_Task instructions_:
Return all the data, word for word.

Given information start

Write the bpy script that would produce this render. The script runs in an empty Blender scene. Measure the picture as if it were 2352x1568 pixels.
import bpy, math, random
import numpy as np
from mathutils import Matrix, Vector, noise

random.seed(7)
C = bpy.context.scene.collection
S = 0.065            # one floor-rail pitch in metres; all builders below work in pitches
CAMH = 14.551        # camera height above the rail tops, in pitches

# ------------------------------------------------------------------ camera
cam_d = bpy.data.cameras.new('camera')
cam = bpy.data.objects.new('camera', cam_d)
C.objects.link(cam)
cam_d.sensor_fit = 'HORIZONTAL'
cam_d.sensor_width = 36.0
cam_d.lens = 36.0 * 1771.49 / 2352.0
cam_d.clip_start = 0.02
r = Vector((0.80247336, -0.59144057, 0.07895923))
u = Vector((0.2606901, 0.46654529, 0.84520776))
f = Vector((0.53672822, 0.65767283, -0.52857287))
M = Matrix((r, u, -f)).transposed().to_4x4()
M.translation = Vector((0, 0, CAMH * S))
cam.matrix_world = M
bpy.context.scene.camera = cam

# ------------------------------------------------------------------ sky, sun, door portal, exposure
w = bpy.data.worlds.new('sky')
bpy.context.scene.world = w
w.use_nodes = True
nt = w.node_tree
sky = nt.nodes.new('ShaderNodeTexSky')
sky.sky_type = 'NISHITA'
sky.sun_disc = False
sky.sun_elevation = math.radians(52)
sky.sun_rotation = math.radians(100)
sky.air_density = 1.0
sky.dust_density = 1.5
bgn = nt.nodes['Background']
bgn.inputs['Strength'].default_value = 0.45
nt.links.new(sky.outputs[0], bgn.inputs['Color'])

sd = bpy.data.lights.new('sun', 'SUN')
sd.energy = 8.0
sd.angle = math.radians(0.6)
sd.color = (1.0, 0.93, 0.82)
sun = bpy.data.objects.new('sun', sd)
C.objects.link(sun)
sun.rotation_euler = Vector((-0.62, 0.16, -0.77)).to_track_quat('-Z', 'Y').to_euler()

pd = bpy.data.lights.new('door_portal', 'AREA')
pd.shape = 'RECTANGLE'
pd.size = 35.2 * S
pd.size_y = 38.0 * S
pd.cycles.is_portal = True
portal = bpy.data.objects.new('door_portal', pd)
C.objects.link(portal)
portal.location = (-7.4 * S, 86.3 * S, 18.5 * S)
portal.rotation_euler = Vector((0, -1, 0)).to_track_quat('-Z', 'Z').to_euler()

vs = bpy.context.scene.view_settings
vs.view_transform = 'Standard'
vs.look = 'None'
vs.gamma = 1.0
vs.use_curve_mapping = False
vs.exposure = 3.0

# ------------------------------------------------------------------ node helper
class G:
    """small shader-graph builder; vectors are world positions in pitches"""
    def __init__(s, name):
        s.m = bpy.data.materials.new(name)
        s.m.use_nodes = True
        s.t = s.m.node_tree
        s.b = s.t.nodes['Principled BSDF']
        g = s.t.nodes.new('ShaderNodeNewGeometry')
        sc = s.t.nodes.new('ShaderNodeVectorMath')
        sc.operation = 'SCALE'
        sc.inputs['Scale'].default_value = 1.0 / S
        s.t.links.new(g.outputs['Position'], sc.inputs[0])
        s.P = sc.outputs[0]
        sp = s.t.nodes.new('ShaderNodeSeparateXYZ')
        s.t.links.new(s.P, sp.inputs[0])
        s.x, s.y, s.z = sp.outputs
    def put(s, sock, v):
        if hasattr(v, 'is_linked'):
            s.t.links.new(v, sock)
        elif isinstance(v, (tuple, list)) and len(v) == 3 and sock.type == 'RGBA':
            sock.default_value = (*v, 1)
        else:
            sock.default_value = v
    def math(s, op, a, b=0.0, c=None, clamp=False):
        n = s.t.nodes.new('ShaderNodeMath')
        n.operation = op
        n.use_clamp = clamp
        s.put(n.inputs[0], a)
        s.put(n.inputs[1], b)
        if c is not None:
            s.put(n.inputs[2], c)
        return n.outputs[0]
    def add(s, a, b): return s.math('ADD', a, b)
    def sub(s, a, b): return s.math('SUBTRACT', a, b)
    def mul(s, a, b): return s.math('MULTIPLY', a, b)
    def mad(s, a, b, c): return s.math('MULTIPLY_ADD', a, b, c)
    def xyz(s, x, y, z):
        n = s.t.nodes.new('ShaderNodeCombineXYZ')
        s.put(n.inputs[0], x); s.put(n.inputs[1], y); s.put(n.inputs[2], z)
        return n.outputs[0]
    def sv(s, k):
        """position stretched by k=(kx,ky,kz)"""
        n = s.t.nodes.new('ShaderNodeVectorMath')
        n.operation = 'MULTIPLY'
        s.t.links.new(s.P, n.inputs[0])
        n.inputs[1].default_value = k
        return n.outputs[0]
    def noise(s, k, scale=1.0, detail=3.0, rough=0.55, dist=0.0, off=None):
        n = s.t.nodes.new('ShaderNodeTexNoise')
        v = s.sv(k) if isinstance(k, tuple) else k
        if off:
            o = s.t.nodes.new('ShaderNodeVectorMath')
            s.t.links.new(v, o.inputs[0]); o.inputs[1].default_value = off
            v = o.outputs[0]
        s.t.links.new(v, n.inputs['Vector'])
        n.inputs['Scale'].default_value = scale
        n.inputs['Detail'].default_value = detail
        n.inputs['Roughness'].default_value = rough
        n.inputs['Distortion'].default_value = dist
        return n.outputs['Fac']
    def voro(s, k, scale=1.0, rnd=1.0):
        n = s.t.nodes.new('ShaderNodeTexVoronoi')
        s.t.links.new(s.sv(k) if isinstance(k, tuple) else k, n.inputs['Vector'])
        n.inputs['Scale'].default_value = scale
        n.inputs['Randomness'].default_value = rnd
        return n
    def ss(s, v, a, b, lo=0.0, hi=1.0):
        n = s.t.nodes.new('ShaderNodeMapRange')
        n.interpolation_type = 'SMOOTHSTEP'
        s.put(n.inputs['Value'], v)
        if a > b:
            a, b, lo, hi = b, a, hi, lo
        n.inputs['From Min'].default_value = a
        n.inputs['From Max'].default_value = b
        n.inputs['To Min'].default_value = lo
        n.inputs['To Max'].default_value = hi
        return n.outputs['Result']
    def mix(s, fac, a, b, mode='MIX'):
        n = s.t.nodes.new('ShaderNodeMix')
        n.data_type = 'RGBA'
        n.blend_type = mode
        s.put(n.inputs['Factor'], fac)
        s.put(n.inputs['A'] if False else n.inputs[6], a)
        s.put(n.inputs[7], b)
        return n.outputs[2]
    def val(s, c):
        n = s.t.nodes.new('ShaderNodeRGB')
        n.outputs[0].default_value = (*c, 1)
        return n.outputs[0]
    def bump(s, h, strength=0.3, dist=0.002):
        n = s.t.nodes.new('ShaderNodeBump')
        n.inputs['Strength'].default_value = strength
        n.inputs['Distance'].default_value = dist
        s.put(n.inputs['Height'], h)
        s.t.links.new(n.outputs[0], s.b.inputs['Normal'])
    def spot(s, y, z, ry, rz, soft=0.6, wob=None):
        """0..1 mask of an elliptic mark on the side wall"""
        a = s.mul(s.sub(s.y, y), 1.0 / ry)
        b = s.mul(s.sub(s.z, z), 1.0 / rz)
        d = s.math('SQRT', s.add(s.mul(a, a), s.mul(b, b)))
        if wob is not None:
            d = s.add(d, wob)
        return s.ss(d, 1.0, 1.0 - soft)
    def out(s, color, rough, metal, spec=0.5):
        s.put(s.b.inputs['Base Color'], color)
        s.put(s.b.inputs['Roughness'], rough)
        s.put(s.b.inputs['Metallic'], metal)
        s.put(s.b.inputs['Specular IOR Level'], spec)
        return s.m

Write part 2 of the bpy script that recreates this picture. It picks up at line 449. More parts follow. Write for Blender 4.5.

Given information end

_Completed exercise_:
Write the bpy script that would produce this render. The script runs in an empty Blender scene. Measure the picture as if it were 2352x1568 pixels.
import bpy, math, random
import numpy as np
from mathutils import Matrix, Vector, noise

random.seed(7)
C = bpy.context.scene.collection
S = 0.065            # one floor-rail pitch in metres; all builders below work in pitches
CAMH = 14.551        # camera height above the rail tops, in pitches

# ------------------------------------------------------------------ camera
cam_d = bpy.data.cameras.new('camera')
cam = bpy.data.objects.new('camera', cam_d)
C.objects.link(cam)
cam_d.sensor_fit = 'HORIZONTAL'
cam_d.sensor_width = 36.0
cam_d.lens = 36.0 * 1771.49 / 2352.0
cam_d.clip_start = 0.02
r = Vector((0.80247336, -0.59144057, 0.07895923))
u = Vector((0.2606901, 0.46654529, 0.84520776))
f = Vector((0.53672822, 0.65767283, -0.52857287))
M = Matrix((r, u, -f)).transposed().to_4x4()
M.translation = Vector((0, 0, CAMH * S))
cam.matrix_world = M
bpy.context.scene.camera = cam

# ------------------------------------------------------------------ sky, sun, door portal, exposure
w = bpy.data.worlds.new('sky')
bpy.context.scene.world = w
w.use_nodes = True
nt = w.node_tree
sky = nt.nodes.new('ShaderNodeTexSky')
sky.sky_type = 'NISHITA'
sky.sun_disc = False
sky.sun_elevation = math.radians(52)
sky.sun_rotation = math.radians(100)
sky.air_density = 1.0
sky.dust_density = 1.5
bgn = nt.nodes['Background']
bgn.inputs['Strength'].default_value = 0.45
nt.links.new(sky.outputs[0], bgn.inputs['Color'])

sd = bpy.data.lights.new('sun', 'SUN')
sd.energy = 8.0
sd.angle = math.radians(0.6)
sd.color = (1.0, 0.93, 0.82)
sun = bpy.data.objects.new('sun', sd)
C.objects.link(sun)
sun.rotation_euler = Vector((-0.62, 0.16, -0.77)).to_track_quat('-Z', 'Y').to_euler()

pd = bpy.data.lights.new('door_portal', 'AREA')
pd.shape = 'RECTANGLE'
pd.size = 35.2 * S
pd.size_y = 38.0 * S
pd.cycles.is_portal = True
portal = bpy.data.objects.new('door_portal', pd)
C.objects.link(portal)
portal.location = (-7.4 * S, 86.3 * S, 18.5 * S)
portal.rotation_euler = Vector((0, -1, 0)).to_track_quat('-Z', 'Z').to_euler()

vs = bpy.context.scene.view_settings
vs.view_transform = 'Standard'
vs.look = 'None'
vs.gamma = 1.0
vs.use_curve_mapping = False
vs.exposure = 3.0

# ------------------------------------------------------------------ node helper
class G:
    """small shader-graph builder; vectors are world positions in pitches"""
    def __init__(s, name):
        s.m = bpy.data.materials.new(name)
        s.m.use_nodes = True
        s.t = s.m.node_tree
        s.b = s.t.nodes['Principled BSDF']
        g = s.t.nodes.new('ShaderNodeNewGeometry')
        sc = s.t.nodes.new('ShaderNodeVectorMath')
        sc.operation = 'SCALE'
        sc.inputs['Scale'].default_value = 1.0 / S
        s.t.links.new(g.outputs['Position'], sc.inputs[0])
        s.P = sc.outputs[0]
        sp = s.t.nodes.new('ShaderNodeSeparateXYZ')
        s.t.links.new(s.P, sp.inputs[0])
        s.x, s.y, s.z = sp.outputs
    def put(s, sock, v):
        if hasattr(v, 'is_linked'):
            s.t.links.new(v, sock)
        elif isinstance(v, (tuple, list)) and len(v) == 3 and sock.type == 'RGBA':
            sock.default_value = (*v, 1)
        else:
            sock.default_value = v
    def math(s, op, a, b=0.0, c=None, clamp=False):
        n = s.t.nodes.new('ShaderNodeMath')
        n.operation = op
        n.use_clamp = clamp
        s.put(n.inputs[0], a)
        s.put(n.inputs[1], b)
        if c is not None:
            s.put(n.inputs[2], c)
        return n.outputs[0]
    def add(s, a, b): return s.math('ADD', a, b)
    def sub(s, a, b): return s.math('SUBTRACT', a, b)
    def mul(s, a, b): return s.math('MULTIPLY', a, b)
    def mad(s, a, b, c): return s.math('MULTIPLY_ADD', a, b, c)
    def xyz(s, x, y, z):
        n = s.t.nodes.new('ShaderNodeCombineXYZ')
        s.put(n.inputs[0], x); s.put(n.inputs[1], y); s.put(n.inputs[2], z)
        return n.outputs[0]
    def sv(s, k):
        """position stretched by k=(kx,ky,kz)"""
        n = s.t.nodes.new('ShaderNodeVectorMath')
        n.operation = 'MULTIPLY'
        s.t.links.new(s.P, n.inputs[0])
        n.inputs[1].default_value = k
        return n.outputs[0]
    def noise(s, k, scale=1.0, detail=3.0, rough=0.55, dist=0.0, off=None):
        n = s.t.nodes.new('ShaderNodeTexNoise')
        v = s.sv(k) if isinstance(k, tuple) else k
        if off:
            o = s.t.nodes.new('ShaderNodeVectorMath')
            s.t.links.new(v, o.inputs[0]); o.inputs[1].default_value = off
            v = o.outputs[0]
        s.t.links.new(v, n.inputs['Vector'])
        n.inputs['Scale'].default_value = scale
        n.inputs['Detail'].default_value = detail
        n.inputs['Roughness'].default_value = rough
        n.inputs['Distortion'].default_value = dist
        return n.outputs['Fac']
    def voro(s, k, scale=1.0, rnd=1.0):
        n = s.t.nodes.new('ShaderNodeTexVoronoi')
        s.t.links.new(s.sv(k) if isinstance(k, tuple) else k, n.inputs['Vector'])
        n.inputs['Scale'].default_value = scale
        n.inputs['Randomness'].default_value = rnd
        return n
    def ss(s, v, a, b, lo=0.0, hi=1.0):
        n = s.t.nodes.new('ShaderNodeMapRange')
        n.interpolation_type = 'SMOOTHSTEP'
        s.put(n.inputs['Value'], v)
        if a > b:
            a, b, lo, hi = b, a, hi, lo
        n.inputs['From Min'].default_value = a
        n.inputs['From Max'].default_value = b
        n.inputs['To Min'].default_value = lo
        n.inputs['To Max'].default_value = hi
        return n.outputs['Result']
    def mix(s, fac, a, b, mode='MIX'):
        n = s.t.nodes.new('ShaderNodeMix')
        n.data_type = 'RGBA'
        n.blend_type = mode
        s.put(n.inputs['Factor'], fac)
        s.put(n.inputs['A'] if False else n.inputs[6], a)
        s.put(n.inputs[7], b)
        return n.outputs[2]
    def val(s, c):
        n = s.t.nodes.new('ShaderNodeRGB')
        n.outputs[0].default_value = (*c, 1)
        return n.outputs[0]
    def bump(s, h, strength=0.3, dist=0.002):
        n = s.t.nodes.new('ShaderNodeBump')
        n.inputs['Strength'].default_value = strength
        n.inputs['Distance'].default_value = dist
        s.put(n.inputs['Height'], h)
        s.t.links.new(n.outputs[0], s.b.inputs['Normal'])
    def spot(s, y, z, ry, rz, soft=0.6, wob=None):
        """0..1 mask of an elliptic mark on the side wall"""
        a = s.mul(s.sub(s.y, y), 1.0 / ry)
        b = s.mul(s.sub(s.z, z), 1.0 / rz)
        d = s.math('SQRT', s.add(s.mul(a, a), s.mul(b, b)))
        if wob is not None:
            d = s.add(d, wob)
        return s.ss(d, 1.0, 1.0 - soft)
    def out(s, color, rough, metal, spec=0.5):
        s.put(s.b.inputs['Base Color'], color)
        s.put(s.b.inputs['Roughness'], rough)
        s.put(s.b.inputs['Metallic'], metal)
        s.put(s.b.inputs['Specular IOR Level'], spec)
        return s.m

Write part 2 of the bpy script that recreates this picture. It picks up at line 449. More parts follow. Write for Blender 4.5.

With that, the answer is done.